* Begin *

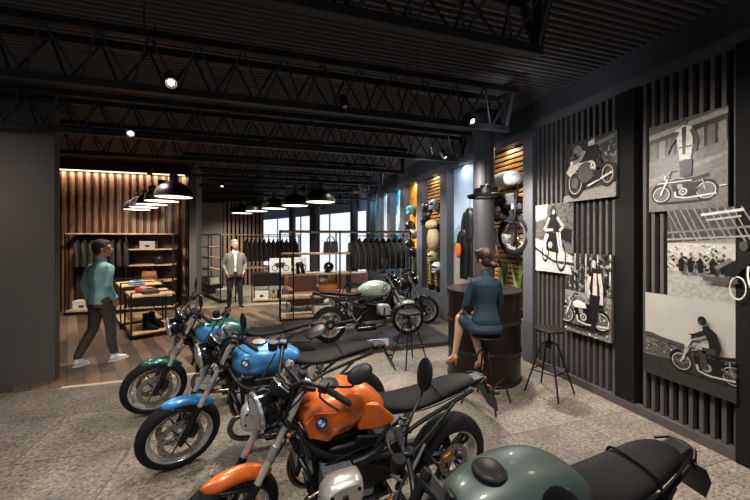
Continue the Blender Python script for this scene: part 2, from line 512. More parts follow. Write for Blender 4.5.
truss(11.45, 3.60, 'seventh black roof truss from the front, ending at the side wall', -1.75)
truss(13.4, 3.0, 'farthest black roof truss but one, high above the back racks')
truss(15.6, 2.4, 'farthest black roof truss, in front of the bright windows')

# ------------------------------------------------------------------ track spotlights
def track_spot(x, y, z, lit, label, tgt):
    e = empty('ceiling_spotlight', (x, y, z)); tag(e, label, 'spotlight', 'spotlights on the trusses')
    d = (Vector(tgt) - Vector((x, y, z))).normalized()
    MB().cyl((0, 0, .12), (0, 0, .0), .012, n=8).build('stem', M_black, e)
    MB().lathe([(0, -.092), (.035, -.09), (.048, -.08), (.05, .06), (.045, .07), (.036, .055)], (0, 0, .03), d, 20, cap=False).build('lamp_head', M_black, e)
    MB().lathe([(.001, .052), (.027, .05)], (0, 0, .03), d, 20).build('lens', mat('lens_lit', '#ffffff', .3, emit='#fff4e0', estr=14.) if lit else mat('lens_off', '#777777', .2), e)
for x, y, lit, lb, tg in [(-.84, 3.40, True, 'lit spotlight on the second truss at upper left', (0, 1.2, 1.2)),
        (-1.75, 5.22, True, 'lit spotlight on the truss in front of the grey partition', (-.8, 2, 1.2)),
        (.73, 3.45, False, 'unlit black spotlight midway along the second truss', (1.2, 1.8, 0)),
        (2.24, 3.48, True, 'angled spotlight near the end of the second truss', (2.7, 2.0, 1.9)),
        (2.78, 5.10, True, 'angled spotlight near the end of the third truss', (3.5, 4.2, 1.4)),
        (-.2, 6.6, False, 'small spotlight on the fourth truss above the bikes', (0, 5, 0)),
        (1.5, 6.6, False, 'spotlight on the fourth truss over the platform bike', (2, 5.6, 0)),
        (-2.4, 8.2, True, 'small lit spotlight on the fifth truss near the warm slatted wall', (-3, 8, 0)),
        (-1.2, 9.75, True, 'small lit spotlight on the sixth truss beside the taupe pier', (-1, 8.2, 1)),
        (.9, 9.75, False, 'small spotlight on the sixth truss above the shelf rack', (1, 8, 0)),
        (2.3, 11.4, False, 'small distant spotlight on the seventh truss', (3, 11, 0))]:
    track_spot(x, y, 3.24, lit, lb, tg)

# ------------------------------------------------------------------ pendant lamps
M_shade = mat('pendant_black', '#1a1a19', .38, .3)
M_shadein = mat('pendant_inner', '#e8e4da', .5)
def pendant(x, y, zb, label, r=.30):
    e = empty('pendant_lamp', (x, y, zb)); tag(e, label, 'pendant lamp', 'dome pendant lamps')
    prof = [(r, 0), (r * 1.0, .02)] + [(r * cos(t) ** .9, .02 + .25 * sin(t)) for t in [i * pi / 2 / 9 for i in range(1, 8)]] + [(.07, .275)]
    inner = [(p[0] - .006, max(p[1] - .006, .0)) for p in prof]
    MB().lathe(prof, (0, 0, 0), (0, 0, 1), 40, cap=False).build('lamp_shade', M_shade, e)
    MB().lathe(inner[1:], (0, 0, -.0), (0, 0, 1), 40, cap=False).build('shade_lining', M_shadein, e)
    MB().lathe([(.072, .265), (.072, .39), (.06, .395), (.06, .41), (.02, .42)], (0, 0, 0), (0, 0, 1), 24).build('lamp_cap', M_shade, e)
    MB().lathe([(.001, .010), (r * .965, .010), (r * .965, .004), (.001, .004)], (0, 0, 0), (0, 0, 1), 32).build('diffuser', mat('pendant_glow', '#fff4e4', .5, emit='#fff0dc', estr=2.2), e)
    MB().cyl((0, 0, .41), (0, 0, 3.9 - zb), .007, n=8).build('cord', M_black, e)
    return e
ords = ['nearest', 'second nearest', 'middle', 'second farthest', 'farthest']
for i in range(5):
    t = i / 4
    pendant(-1.62 - 1.62 * t, 6.78 + 3.3 * t, 2.60, '%s black dome pendant in the left row, before the warm slatted wall' % ords[i])
for i in range(5):
    t = i / 4
    pendant(1.0 - 1.8 * t, 7.05 + 3.85 * t, 2.62, '%s black dome pendant in the middle row, above the clothes racks' % ords[i])
# flat brimmed dark pendant above the barrel
e = empty('pendant_lamp', (2.86, 4.05, 2.44)); tag(e, 'dark unlit wide brimmed pendant above the barrel table', 'pendant lamp')
MB().lathe([(.245, 0), (.25, .015), (.25, .035), (.17, .05), (.165, .12), (.08, .125), (.075, .17), (.03, .18)], (0, 0, 0), (0, 0, 1), 40, cap=False).build('lamp_shade', M_shade, e)
MB().lathe([(.001, .01), (.15, .008)], (0, 0, 0), (0, 0, 1), 32).build('diffuser', mat('lens_off', '#777777', .2), e)
MB().cyl((0, 0, .17), (0, 0, 1.46), .008, n=8).build('cord', M_black, e)
# ================================================================== MOTORCYCLES
WR = .305
def tyre(c, r, w, name, parent, mtx):
    t = .065 if w < .15 else .088
    pr = []
    for i in range(13):
        a = pi * (i / 12) ; pr.append((r - t + t * sin(a) ** .75, -w / 2 * cos(a)))
    pr += [(r - t - .004, w / 2 - .012), (r - t - .004, -w / 2 + .012)]
    o = MB().lathe(pr, c, (0, 1, 0), 64, closed=True).build(name, M_rubber, parent, mtx=mtx)
    # tread grooves
    g = MB()
    for k in range(36):
        a = 2 * pi * k / 36
        for s in (-1, 1):
            g.cyl(Vector(c) + Vector((cos(a) * (r - .002), s * w * .08, sin(a) * (r - .002))), Vector(c) + Vector((cos(a + .10) * (r - .022), s * w * .33, sin(a + .10) * (r - .022))), .0035, n=4)
    g.build('tread', mat('tread_black', '#0b0b0c', .8), o, False, mtx=mtx)
    return o
def wheel(parent, c, w, name, spoked, mtx, discs=(1,), discR=.155, rimmat=None):
    c = Vector(c); r = WR
    W = tyre(c, r, w, name, parent, mtx)
    rr = r - (.065 if w < .15 else .088)
    rm = rimmat or M_alu
    hw = w / 2 - .015
    MB().lathe([(rr + .012, -hw), (rr + .014, -hw + .006), (rr - .006, -hw + .014), (rr - .022, -.012), (rr - .022, .012), (rr - .006, hw - .014), (rr + .014, hw - .006), (rr + .012, hw), (rr - .014, hw), (rr - .036, .015), (rr - .036, -.015), (rr - .014, -hw)], c, (0, 1, 0), 64, closed=True).build('rim', rm, W, mtx=mtx)
    MB().lathe([(.0, -.062), (.018, -.062), (.02, -.05), (.045, -.045), (.045, -.035), (.026, -.03), (.026, .03), (.045, .035), (.045, .045), (.02, .05), (.018, .062), (0, .062)], c, (0, 1, 0), 24).build('hub', M_cast, W, mtx=mtx)
    if spoked:
        for k in range(24):
            a = 2 * pi * k / 24; s = 1 if k % 2 else -1; a2 = a + (.42 if (k // 2) % 2 else -.42)
            p = Vector((cos(a) * .04, s * .04, sin(a) * .04)); q = Vector((cos(a2) * (rr - .03), s * .012, sin(a2) * (rr - .03)))
            MB().cyl(c + p, c + q, .0024, n=5).build('spoke', M_chrome, W, mtx=mtx)
    else:
        for k in range(5):
            b = MB(); a0 = 2 * pi * k / 5
            for da in (-.17, .17):
                a = a0 + da
                d0 = Vector((cos(a0 + da * .3), 0, sin(a0 + da * .3))); d1 = Vector((cos(a), 0, sin(a)))
                p = d0 * .035; q = d1 * (rr - .02)
                t = (q - p).normalized(); n_ = Vector((0, 1, 0)).cross(t)
                b.loft([[c + p + n_ * .012 + Vector((0, .028, 0)), c + p - n_ * .012 + Vector((0, .028, 0)), c + p - n_ * .012 - Vector((0, .028, 0)), c + p + n_ * .012 - Vector((0, .028, 0))],
                        [c + q + n_ * .010 + Vector((0, .02, 0)), c + q - n_ * .010 + Vector((0, .02, 0)), c + q - n_ * .010 - Vector((0, .02, 0)), c + q + n_ * .010 - Vector((0, .02, 0))]])
            b.build('spoke', rm if rimmat else M_eng, W, mtx=mtx, bevel=.003)
    for s in discs:
        y = s * .072
        d = MB().lathe([(discR - .045, y - .0025), (discR, y - .0025), (discR, y + .0025), (discR - .045, y + .0025)], c, (0, 1, 0), 48, closed=True)
        d.cur = 1; h = d
        for k in range(18):
            a = 2 * pi * k / 18; q = c + Vector((cos(a) * (discR - .014 - .016 * (k % 2)), y, sin(a) * (discR - .014 - .016 * (k % 2))))
            h.cyl(q - Vector((0, .0035, 0)), q + Vector((0, .0035, 0)), .006, n=8)
        d = d.build('brake_disc', [M_disc, M_deckbk], W, mtx=mtx)
        b = MB()
        for k in range(6):
            a = 2 * pi * k / 6
            b.cyl(c + Vector((cos(a) * .03, y * .8, sin(a) * .03)), c + Vector((cos(a) * (discR - .04), y, sin(a) * (discR - .04))), .0055, n=6)
        b.build('disc_carrier', M_eng, d, mtx=mtx)
    return W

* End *

#### What is needed:
Go from the first line of the data above to the line containing "truss(15.6, 2.4, 'farthest" and retype exactly those lines, both included, but none of the pictures.

#### Exercise response:
Continue the Blender Python script for this scene: part 2, from line 512. More parts follow. Write for Blender 4.5.
truss(11.45, 3.60, 'seventh black roof truss from the front, ending at the side wall', -1.75)
truss(13.4, 3.0, 'farthest black roof truss but one, high above the back racks')
truss(15.6, 2.4, 'farthest black roof truss, in front of the bright windows')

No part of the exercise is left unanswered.